On Saturday, April 20, in my village Gakem, where I have been since February, I attended a wedding ceremony of one of my lovely cousins, Lawrence Adie Achine, whom we lovingly call Adie Imaji after his mother’s name. At the reception, my phone was stolen. This is the first time since 2005 when I prayed fervently to God that I will not lose a phone again that this has happened to me.
When the GSM came and established itself as a part of social and business life in Nigeria, I lost series of phones between 2001 and 2005 when a phone I bought in Abuja a week before I traveled to see my family then in Calabar got lost. I am not a careless or carefree person. So my awful experience or carelessness with telephone surprised me and some of those who know me well. Well, I could not be blamed too much. This invention had just come to our shores and it came along with many adept thieves who did not appear to know the pains they were inflicting on those whose phones they were stealing.
When this particular theft took place in 2005, I just told myself that I have had enough of these loses. I was particularly devastated by this loss and resolved there and then to pray that I will never again loss a phone. And God heard my heartfelt cry and supplication. The fact that this has happened nearly 20 years after the last one is a testimony to my carefulness and my adaptation to contend with the ugly trend in our country.
When this latest, and I must assure myself, last loss, happened, I did not believe it. But in my shock and unbelief I asked no one in particular the question ’’do they still steal phones in Nigeria? Because it had not happened to me personally for such a long time I thought the malady was no longer in existence in our country. How mistaken have I been proven.
I must confess that losing a phone can be so devastating. It is not the cost of replacement that is so worrisome but now that the cost of the lost phone is said to be over a hundred Thousand and Fifty Thousand Naira, that too is now a challenge. But what is even more distressing is the discomfort that comes from being almost effectively cut off from much of society for the length of the loss.
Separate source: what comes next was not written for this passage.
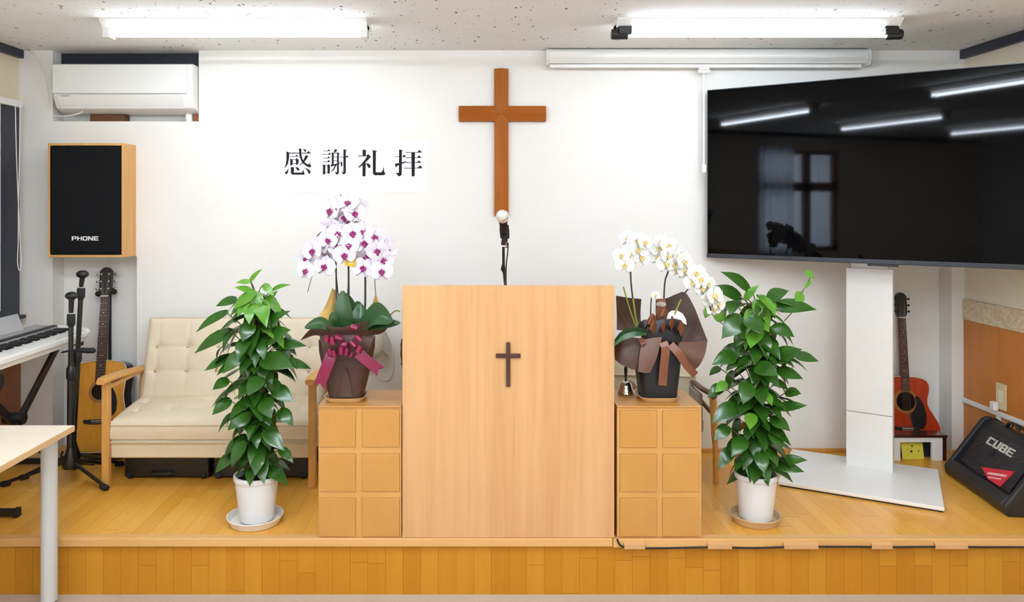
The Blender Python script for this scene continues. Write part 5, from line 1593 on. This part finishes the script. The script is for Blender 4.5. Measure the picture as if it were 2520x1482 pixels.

When you add to my nightmare the fact that I have also suffered the damage of the ATM of my active and main account, you will agree that when sorrows come, they do so in battalions! Because I have been away from Abuja for good four months now some of my subsidiary accounts have atrophied. I need to be in Abuja or some other big towns where ‘’network’’ is not a challenge in other to revalidate my accounts and the ATMs that are a part of them.
But who knows with God? Who can tell why he has allowed this small misfortune to happen to me? Could he be shielding me from an even greater calamity if the phone is with me? Or is he setting me up for a bigger and better phone? Or is there an important lesson that God wants me to learn from this loss?
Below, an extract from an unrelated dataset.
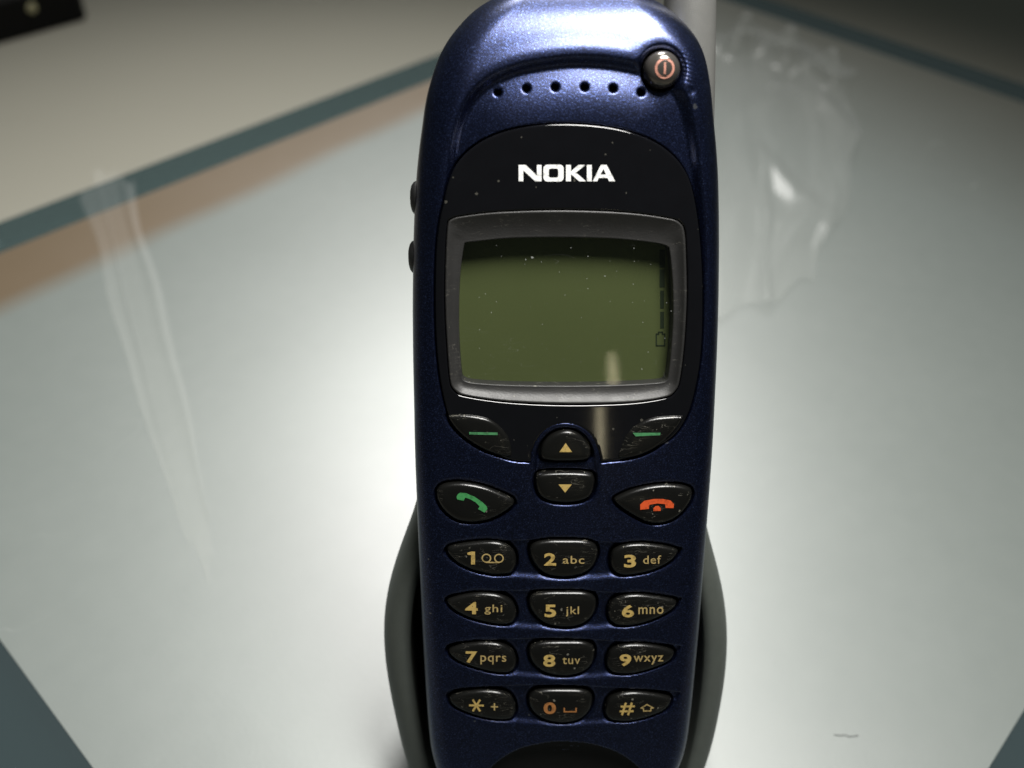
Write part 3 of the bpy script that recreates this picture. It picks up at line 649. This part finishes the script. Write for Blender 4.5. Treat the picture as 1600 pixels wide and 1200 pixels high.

You see, phones and some of these modern gadgets make you feel that you are so important. That, without your inputs some things cannot happen. But so many important things have happened in the two or so weeks that I have been effectively disconnected without my say so. If your modest enough to acknowledge that you do not matter so much, the gadgets themselves appear to say they are so important to us. That, without them you cannot function effectively. But who told them so? When they never came did you not exist maximally?
Whatever illusions I have of myself, this loss has, once again, cured me of my vanity. Mr. Idang Alibi, you are not nearly as important as you thought you were. Once in a while, we need to be brought back to the earth from the balloon high altitude we were soaring in. Some of these gadgets may be hindrances and not helpers. They take us away from our God and from members of society we really need.
What, in reality, have I lost for the exactly two weeks old today that I was in forced isolation? Is there anyone of you my friends and associates that called me for an appointment and I was not found? I think that as an engaged citizen the thing I really missed was I was cut off from the major conversations of my country. I did not hear of President Bola Ahmed Tinubu or Vice-President Kassim Shettima . I did not hear of the usual grumbling about price hikes. I did not hear of American or Israeli bombings. What exactly did I lose? We are not as important as we suppose ourselves to be.
During the course of this disappointing phone loss, my dog, Remember God, gave birth to six puppies in a neighbour’s uncompleted house a few metress away from my home. One of them, the male, died because she could not properly leak the plague that covers the puppy’s eyes and I did not know nor have I the expertise to go and remove this covering as I was told later I should have done. My neighbor, a lady, confessed that she had to pack her hen and her chics from harm’s way because a mother dog nursing her newly born puppies can be so hungry and would find it hard to resist the temptation of devouring her hen and her progenitors!
My being without a phone for two weeks speaks of man’s adaptability. You can always become used to what you have been deprived of and your life can go on without your thinking that an end had come.